Scientific conference on "Neutrality and Strategic Deterrence"




A scientific conference on "Neutrality and Strategic Deterrence" was held today in the lecture hall of the National Defence School’s Simulations and Distance Learning Section. The project deals with Serbia’s military neutrality in response to security challenges facing our country. Members of the National Defence School’s Department for Strategy, the Strategic Research Institute, the Military Academy’s Department for Social Sciences, as well as associates outside the Ministry of Defence and the Serbian Armed Forces participate in the project, and the project manager is Veljko Blagojević, PhD.



Colonel Mićo Suvajac, Head of the National Defence School, addressed the participants, pointing out the great challenge facing them.
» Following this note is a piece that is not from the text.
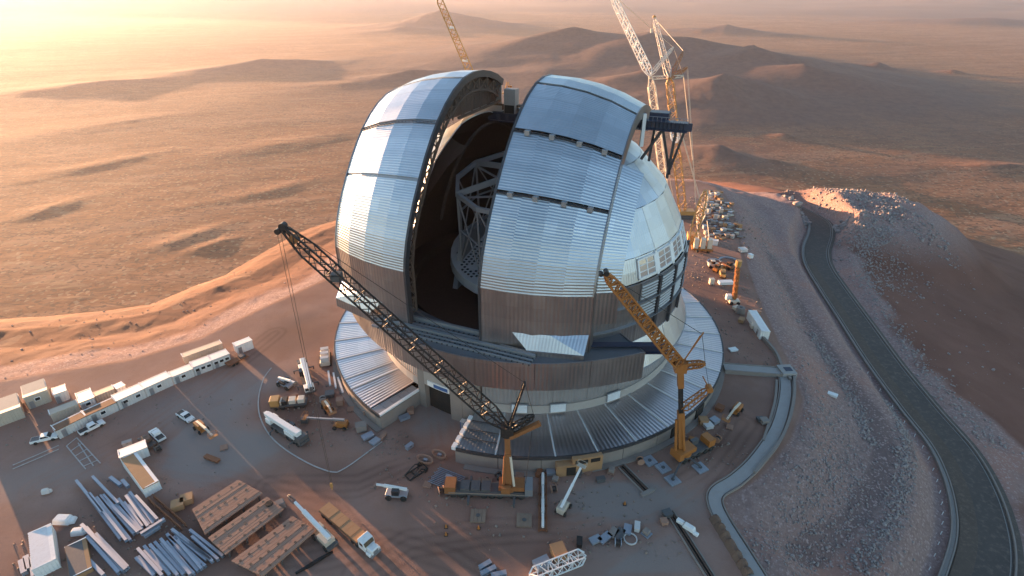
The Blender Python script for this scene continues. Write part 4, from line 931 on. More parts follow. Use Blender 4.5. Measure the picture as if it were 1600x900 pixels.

- The research project entitled "Neutrality and Strategic Deterrence" was designed to fully analyse Serbia’s strategic and doctrinal capabilities to devise a timely and effective deterrence strategy in a specific geostrategic environment, while applying the concept of military neutrality. You are faced with the great challenge of providing answers to such complex and important security and defence issues. We will present the results of your work in October this year, which will also mark the National Defence School Day - said Colonel Suvajac. He also conveyed greetings from the Defence University Rector, Lieutenant General Goran Radovanović, thus opening the scientific conference on “Neutrality and Strategic Deterrence”.
 
Today's activities were undertaken in the form of three panel discussions. The first panel dealt with alliance and neutrality in the deterrence theory, the second one covered neutral states’ geopolitical factors of strategic deterrence, and the third one discussed national and comparative experiences, followed by a final discussion and analysis of the scientific conference.



According to the project manager, Colonel Veljko Blagojević, PhD, the research study will be carried out over the next four years, and project participants will gather every April. The completion of the study is expected by the end of 2023, followed by its promotion in wider scientific community.